Como a aprendizagem das ciências agrárias, a nível de licenciatura, em Portugal, só existia no Instituto Superior de Agronomia, sito em Lisboa, uma boa percentagem de alunos vinha da província e por isso procuravam alojamento próximo daquela instituição de ensino, para não perderem muito tempo em deslocações e além disso pouparem em custos de transporte.
No Alto de S. Amaro, Alcântara e arredores alugavam-se os quartos para os estudantes, que naquela altura, ano de 1961, um quarto com tratamento de roupas incluindo pequeno almoço, oscilava entre os quatrocentos e quinhentos escudos (400$00/500$00).
O meu primeiro quarto foi na Rua dos Lusíadas, nº 50, 2º Esquerdo. Tinha como “patroas” duas senhoras, filha e mãe, com cerca de sessenta e oitenta anos respectivamente, sendo a primeira mais surda que a própria mãe.
Só lá estive durante o primeiro período escolar. Fartei-me depressa. Diariamente, saíamos do quarto manhã cedo e só voltávamos depois de jantar porque o tempo era ocupado com as aulas e as refeições tomadas na cantina.

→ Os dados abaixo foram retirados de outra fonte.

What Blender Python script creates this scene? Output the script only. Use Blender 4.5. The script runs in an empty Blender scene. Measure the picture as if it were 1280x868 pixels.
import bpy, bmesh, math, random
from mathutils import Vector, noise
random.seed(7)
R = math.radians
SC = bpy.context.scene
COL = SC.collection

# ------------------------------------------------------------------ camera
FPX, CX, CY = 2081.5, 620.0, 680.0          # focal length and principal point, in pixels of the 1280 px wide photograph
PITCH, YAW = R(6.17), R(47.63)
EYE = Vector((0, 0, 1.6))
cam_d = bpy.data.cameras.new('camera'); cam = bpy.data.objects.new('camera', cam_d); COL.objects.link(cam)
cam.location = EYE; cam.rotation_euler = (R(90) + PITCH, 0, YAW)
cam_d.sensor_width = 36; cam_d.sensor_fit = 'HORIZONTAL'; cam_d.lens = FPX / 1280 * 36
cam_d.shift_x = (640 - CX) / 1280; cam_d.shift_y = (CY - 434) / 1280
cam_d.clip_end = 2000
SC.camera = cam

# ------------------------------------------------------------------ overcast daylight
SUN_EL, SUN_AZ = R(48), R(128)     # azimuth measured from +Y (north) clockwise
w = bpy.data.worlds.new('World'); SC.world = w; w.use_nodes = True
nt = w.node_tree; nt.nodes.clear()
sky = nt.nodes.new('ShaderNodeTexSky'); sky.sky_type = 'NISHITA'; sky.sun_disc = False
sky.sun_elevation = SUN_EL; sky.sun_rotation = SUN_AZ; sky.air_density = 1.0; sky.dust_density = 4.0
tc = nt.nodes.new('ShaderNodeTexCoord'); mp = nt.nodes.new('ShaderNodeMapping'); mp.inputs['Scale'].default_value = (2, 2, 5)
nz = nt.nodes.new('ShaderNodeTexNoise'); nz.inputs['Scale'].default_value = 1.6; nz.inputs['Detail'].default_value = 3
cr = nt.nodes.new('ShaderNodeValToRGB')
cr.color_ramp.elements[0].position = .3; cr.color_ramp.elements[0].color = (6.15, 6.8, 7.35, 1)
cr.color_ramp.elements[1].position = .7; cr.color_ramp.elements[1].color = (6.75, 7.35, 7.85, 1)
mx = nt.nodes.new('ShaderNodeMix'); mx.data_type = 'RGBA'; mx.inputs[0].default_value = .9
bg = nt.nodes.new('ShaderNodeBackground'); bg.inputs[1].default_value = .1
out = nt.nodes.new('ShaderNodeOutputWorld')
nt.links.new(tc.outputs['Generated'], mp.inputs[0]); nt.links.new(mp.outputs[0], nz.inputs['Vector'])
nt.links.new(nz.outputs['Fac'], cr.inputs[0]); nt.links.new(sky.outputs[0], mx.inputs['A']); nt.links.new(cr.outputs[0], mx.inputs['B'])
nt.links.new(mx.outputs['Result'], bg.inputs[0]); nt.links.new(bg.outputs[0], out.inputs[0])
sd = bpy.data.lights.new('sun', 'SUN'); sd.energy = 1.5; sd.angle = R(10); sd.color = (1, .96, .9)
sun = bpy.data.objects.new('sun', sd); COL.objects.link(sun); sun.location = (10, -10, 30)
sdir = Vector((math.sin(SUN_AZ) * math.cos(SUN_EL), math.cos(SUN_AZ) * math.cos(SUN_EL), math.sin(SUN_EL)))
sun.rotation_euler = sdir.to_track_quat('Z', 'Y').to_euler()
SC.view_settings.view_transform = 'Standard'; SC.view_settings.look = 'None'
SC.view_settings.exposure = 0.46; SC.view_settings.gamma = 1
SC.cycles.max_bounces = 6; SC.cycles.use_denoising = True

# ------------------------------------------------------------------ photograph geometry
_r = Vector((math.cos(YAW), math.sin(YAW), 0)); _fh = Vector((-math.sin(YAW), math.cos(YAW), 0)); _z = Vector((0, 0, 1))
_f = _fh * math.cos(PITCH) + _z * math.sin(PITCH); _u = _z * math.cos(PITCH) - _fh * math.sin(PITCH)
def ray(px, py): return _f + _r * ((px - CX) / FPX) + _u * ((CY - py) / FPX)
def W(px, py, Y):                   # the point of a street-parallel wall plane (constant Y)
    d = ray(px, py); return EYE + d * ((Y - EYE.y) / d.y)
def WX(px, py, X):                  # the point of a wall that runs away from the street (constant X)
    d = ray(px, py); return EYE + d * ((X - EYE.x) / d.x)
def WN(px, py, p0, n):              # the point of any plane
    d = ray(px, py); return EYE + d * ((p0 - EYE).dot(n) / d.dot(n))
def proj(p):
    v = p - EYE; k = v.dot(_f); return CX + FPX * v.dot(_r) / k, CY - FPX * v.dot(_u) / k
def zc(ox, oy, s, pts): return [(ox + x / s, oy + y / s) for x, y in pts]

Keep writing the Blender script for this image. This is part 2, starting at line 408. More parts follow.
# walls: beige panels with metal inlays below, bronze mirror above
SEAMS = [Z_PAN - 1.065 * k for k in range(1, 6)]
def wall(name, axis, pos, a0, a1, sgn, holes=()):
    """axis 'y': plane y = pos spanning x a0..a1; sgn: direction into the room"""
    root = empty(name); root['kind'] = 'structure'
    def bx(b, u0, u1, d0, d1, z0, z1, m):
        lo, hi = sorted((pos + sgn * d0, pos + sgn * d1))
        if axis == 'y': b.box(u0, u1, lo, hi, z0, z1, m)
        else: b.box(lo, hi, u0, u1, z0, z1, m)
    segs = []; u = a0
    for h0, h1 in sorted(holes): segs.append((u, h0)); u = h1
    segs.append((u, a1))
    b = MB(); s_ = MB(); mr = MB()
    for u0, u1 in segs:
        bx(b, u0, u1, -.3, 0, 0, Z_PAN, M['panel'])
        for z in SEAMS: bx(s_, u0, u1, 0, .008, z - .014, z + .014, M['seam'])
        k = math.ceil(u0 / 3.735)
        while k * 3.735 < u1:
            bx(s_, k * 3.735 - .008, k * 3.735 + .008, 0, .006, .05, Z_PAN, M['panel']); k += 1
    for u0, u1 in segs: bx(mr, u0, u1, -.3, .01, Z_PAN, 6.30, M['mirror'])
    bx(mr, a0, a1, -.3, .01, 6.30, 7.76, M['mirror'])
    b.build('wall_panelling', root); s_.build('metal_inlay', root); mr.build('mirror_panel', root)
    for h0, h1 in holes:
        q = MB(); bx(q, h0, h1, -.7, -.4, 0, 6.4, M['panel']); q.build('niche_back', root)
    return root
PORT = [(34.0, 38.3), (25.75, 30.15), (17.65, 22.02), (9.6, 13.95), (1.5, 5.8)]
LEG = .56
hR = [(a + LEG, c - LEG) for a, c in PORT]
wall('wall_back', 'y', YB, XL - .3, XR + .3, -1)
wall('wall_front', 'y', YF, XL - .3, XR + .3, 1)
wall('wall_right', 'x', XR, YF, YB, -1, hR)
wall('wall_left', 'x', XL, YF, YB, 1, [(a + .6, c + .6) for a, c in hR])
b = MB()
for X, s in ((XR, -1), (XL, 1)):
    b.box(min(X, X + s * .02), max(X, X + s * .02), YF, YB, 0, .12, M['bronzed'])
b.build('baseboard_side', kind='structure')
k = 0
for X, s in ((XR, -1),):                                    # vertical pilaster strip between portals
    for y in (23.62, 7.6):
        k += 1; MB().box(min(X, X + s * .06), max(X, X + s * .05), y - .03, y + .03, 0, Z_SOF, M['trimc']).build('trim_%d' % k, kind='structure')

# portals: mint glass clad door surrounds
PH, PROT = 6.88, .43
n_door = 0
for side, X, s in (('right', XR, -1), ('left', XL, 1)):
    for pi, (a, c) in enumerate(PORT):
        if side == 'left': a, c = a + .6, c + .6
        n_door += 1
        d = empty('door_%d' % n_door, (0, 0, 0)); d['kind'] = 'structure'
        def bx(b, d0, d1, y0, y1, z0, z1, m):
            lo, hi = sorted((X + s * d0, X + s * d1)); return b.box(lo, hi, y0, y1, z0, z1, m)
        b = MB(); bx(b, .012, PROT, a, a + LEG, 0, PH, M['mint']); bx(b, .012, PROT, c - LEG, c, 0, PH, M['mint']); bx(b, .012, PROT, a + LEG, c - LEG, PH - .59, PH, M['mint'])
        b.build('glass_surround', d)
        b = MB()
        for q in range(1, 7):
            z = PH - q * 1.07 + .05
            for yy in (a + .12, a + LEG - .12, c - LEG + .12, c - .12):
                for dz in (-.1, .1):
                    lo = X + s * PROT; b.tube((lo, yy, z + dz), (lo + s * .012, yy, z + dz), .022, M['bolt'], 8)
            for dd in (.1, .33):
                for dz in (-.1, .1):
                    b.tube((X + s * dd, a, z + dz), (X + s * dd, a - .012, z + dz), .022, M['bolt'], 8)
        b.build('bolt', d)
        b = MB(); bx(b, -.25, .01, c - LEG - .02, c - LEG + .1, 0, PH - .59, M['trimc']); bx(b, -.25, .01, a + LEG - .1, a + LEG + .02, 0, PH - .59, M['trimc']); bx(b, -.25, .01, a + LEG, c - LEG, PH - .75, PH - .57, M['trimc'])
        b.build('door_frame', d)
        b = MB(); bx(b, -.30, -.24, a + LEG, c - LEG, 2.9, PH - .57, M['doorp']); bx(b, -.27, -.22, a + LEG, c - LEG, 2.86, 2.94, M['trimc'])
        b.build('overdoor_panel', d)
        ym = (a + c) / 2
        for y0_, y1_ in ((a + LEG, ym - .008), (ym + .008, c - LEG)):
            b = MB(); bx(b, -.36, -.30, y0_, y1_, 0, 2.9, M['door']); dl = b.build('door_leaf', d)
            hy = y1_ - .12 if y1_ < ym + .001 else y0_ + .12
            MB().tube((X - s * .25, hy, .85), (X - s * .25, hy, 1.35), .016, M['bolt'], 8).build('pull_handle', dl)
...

Em certo dia, quando cerca das vinte horas regressava ao quarto, verifiquei que me havia esquecido das chaves lá dentro. Toquei a campainha com certa insistência e teimosia porque sabia das dificuldades auditivas das senhoras, mas não fui atendido. Esperançosamente, admiti que tivessem saído temporariamente, por isso repeti a tentativa por mais duas vezes, até que cerca das vinte e três horas me convenci que não tinha outro remédio que não fosse ir dormir fora, sem pijama e objectos da higiene matinal, sujeitando-me a, no dia seguinte, vestir a mesma roupa e ir para as aulas sem fazer a barba.
Não foi fácil encontrar alojamento ali perto. Acabei por alugar um quarto de fracas condições próximo do Largo do Calvário. No dia seguinte, depois do almoço procurei ir ao quarto para mudar de roupa e fazer a barba.
Quando cheguei a casa, fiquei ainda intranquilo porque aos primeiros toques não obtive reacção. Finalmente uma das senhoras, a mais nova, abriu-me a porta e com um sorrisinho invulgar, exclamou:
-“Então esta noite passou-a fora”?
A expressão da senhora parecia insinuar que a causa da minha ausência nocturna deveria ter sido provocada pela procura da satisfação de desejos carnais que assediam a juventude.
Quando lhe respondi, sisudo, que na véspera, por três vezes, tocara a campainha, sem sucesso, a senhora também mudou de semblante, percebendo da incomodidade por mim passada e da inconveniência da sua insinuação.
No segundo período fui para a então Rua Avelar Brotero (mais tarde Pedro Calderon) nº22, 4º Dtº, onde um colega cabo-verdiano, o Edgar Lopes de Sousa Pinto(que veio a falecer daí a dois anos) , também tinha um quarto alugado.
Passei ainda por mais três quartos antes de ir, em Outubro de 1964, cumprir o serviço militar na Marinha.
Mas o quarto no 2º Dto, nº 83 da Calçada da Tapada foi onde estive mais tempo e para onde voltei em 1967 para retomar o curso, após ter cumprido as minhas “campanhas africanas”, no serviço militar.